– David Hurwitz, senior vice president of marketing at Serena Software (www.serena.com), says:
Service management systems are an IT department’s on-line face to the business. Sure, enterprise apps and personal productivity tools may be how users get their jobs done, but when someone in sales or marketing has a problem or needs something they turn to the IT service system for satisfaction.
That said, they are often disappointed, leading to dissatisfaction with the IT department in general. Left unchecked, this unfriendly face can lead to elevated service resolution costs, extended cycle times, and frustration within IT itself, all the while leaving end-users convinced that IT isn’t a suitable business partner.
Meanwhile back in IT, a process-based revolution has been declared. ITIL succeeded in defining IT service management processes in standard fashion, while shining a light on the need to become process-based. Activity-based approaches, ad hoc approaches, and disconnected silos are now properly frowned upon.
At the executive level, CIOs know all this and also know that their ongoing costs in rigid 20th Century service management systems are a disproportionately expensive part of their portfolio. Expensive, unfriendly and rigid is hardly a formula for success, especially for a system that literally defines IT in the minds of the vast majority of IT’s customers.
This untenable situation has led to the increasingly widespread adoption of SaaS ITSM offerings. These 21st century services help with the cost issue and are superficially helpful in presenting a friendlier face to the business. But, they suffer from rigidity and a failure to embrace true process automation.
The better approach is to orchestrate IT service management, whether delivered via SaaS or on-premises. Orchestrate? This means to automate ITSM processes in a way that they become transparent, configurable and connected. Orchestration leads to dramatic improvements in cycle time, compliance, adaptability and accountability, and in the end, helps bring Dev and Ops closer together.

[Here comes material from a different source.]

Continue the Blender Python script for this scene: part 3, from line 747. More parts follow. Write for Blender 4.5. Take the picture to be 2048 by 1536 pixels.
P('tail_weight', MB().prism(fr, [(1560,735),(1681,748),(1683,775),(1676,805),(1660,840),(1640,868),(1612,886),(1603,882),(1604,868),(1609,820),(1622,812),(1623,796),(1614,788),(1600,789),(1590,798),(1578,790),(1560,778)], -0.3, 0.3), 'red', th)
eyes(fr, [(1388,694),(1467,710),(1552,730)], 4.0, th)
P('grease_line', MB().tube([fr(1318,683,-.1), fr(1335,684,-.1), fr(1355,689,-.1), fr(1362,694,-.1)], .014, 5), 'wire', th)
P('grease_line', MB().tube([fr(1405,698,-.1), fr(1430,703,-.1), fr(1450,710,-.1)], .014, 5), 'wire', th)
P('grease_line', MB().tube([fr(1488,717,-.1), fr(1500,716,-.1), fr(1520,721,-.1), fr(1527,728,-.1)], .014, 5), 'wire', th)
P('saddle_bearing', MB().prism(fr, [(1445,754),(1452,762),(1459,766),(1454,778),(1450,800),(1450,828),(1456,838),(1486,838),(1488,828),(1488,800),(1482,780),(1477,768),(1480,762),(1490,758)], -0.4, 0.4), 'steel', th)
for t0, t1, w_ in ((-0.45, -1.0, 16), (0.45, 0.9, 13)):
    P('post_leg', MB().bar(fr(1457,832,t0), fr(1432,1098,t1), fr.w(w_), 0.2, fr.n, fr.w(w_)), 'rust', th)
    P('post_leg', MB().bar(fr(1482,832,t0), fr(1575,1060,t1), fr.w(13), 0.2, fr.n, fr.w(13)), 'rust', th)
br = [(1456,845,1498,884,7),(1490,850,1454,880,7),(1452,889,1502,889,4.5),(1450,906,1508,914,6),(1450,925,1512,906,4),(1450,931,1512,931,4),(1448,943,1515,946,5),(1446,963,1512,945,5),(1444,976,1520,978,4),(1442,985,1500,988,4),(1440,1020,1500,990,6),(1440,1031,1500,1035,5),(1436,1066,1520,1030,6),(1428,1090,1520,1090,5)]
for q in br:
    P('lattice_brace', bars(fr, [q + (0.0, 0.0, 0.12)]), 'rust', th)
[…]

Speaking of the “Dev – Ops Divide,” it has just narrowed significantly with the release of two breakthrough solutions: Serena Service Manager and Serena Release Manager. Serena Service Manager provides an easily configurable and flexible process-based approach to delivering IT services along with a unified service portal and integrated service management dashboards. The business user interface, Serena Request Center, gives end users one convenient view of all the services available to them and offers IT one funnel for routing requests.
Serena Release Manager dramatically speeds application delivery and introduces a new visual enterprise release calendar for both application development and IT operations. Both solutions are fully integrated and build upon Serena’s Orchestrated Application Delivery product strategy, which emphasizes process and automation.
Serena Software is a true technology pioneer. Since 1980, this Redwood City-based company has been serving enterprise customers from 29 offices in 14 countries with innovative Application Lifecycle Management solutions. Serena’s innovative line of products Orchestrate the lifecycle of an application from Demand-to-Deployment. Now Serena is doing the same thing for IT Operations: orchestrating it for efficiency, innovation and better customer service. Serena’s impressive customer lineup proves the enterprise market is paying attention.
Dev and Ops Divide. What Dev and Ops divide?